3) What does $ t \simeq u $ mean, if $t$ and $u$ are both NOT defined? If it then means nothing, what do I do with it when it occurs in the theorems and their proofs (more on that later)? Or, if the symbol only has meaning if $t$ or $u$ is defined, then why not just always write $t=u$, because that is what it means then? (This would be in line with common mathematical practice, where of course I have to assume that expressions in use are defined.)
Often the author writes something like $F(x_1, … , x_n) \simeq y $, where the right hand side is apperently a variable for an $\textit{integer}$. Integers, being always defined, he could have straight away used the usual $=$ symbol, couldn't he? In a similar way, the use of the $\simeq$ in the construction schemes (R'1) of definition 1.2.13. is unnecessary, since they will always be defined, right?
Now, to come to the more crucial point in my difficulties with those expressions working through the book:
4) What does $t\simeq u$ really mean? How do I work with it? What proper definition can I use?
For example, in theorem 1.2.19., there is (under some premises) to show that the truth of the interpretation of some formal expression (from some formal system/language) $A[x_1,…,x_n,y]$ is equivalent to $F(x_1,…,x_n) \simeq y$. Well…if I take the author literally and just 'plug in' the "definition", that would be to show that (under the premises) $A[x_1,…,x_n,y]$ is equivalent to "if $F(x_1,…,x_n)$ or $y$ is defined, then both are defined, and in that case $F(x_1,…,x_n) = y$".

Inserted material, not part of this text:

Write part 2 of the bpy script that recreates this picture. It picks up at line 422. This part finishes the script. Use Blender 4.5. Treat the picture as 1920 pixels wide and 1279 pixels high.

That is not what the author wanted to say.
The problem is the same in other theorems and their proofs, for example 1.3.5.
Fortunately the whole thing isn't too relevant/present in the book (in this subchapter) so that I could still go on and work quite ok with it.
I will be very thankful for explanations, hints, discussions…
Yours,
Ettore
PS (after Mauros answer):
Hey Mauro, thanks for helping me out, really appreciate, I think I get what you mean, by and large.
I'd like once more to focus the attention on theorem 1.2.19.
There is to show that for all those tuples, for which $F$ is defined, and for all $y$, that $F(..)=y$ if and only if the interpretation of $A[..]$ is true.
But what is there to show for all $y$ and for all those tuples, for which $F$ is NOT defined? If in that case there is nothing to show, I mean if for this case there is just no statement intended in the theorem, it would mean that we have always to suppose that we only think about tuples, for which $F$ is defined, when thinking through the proof.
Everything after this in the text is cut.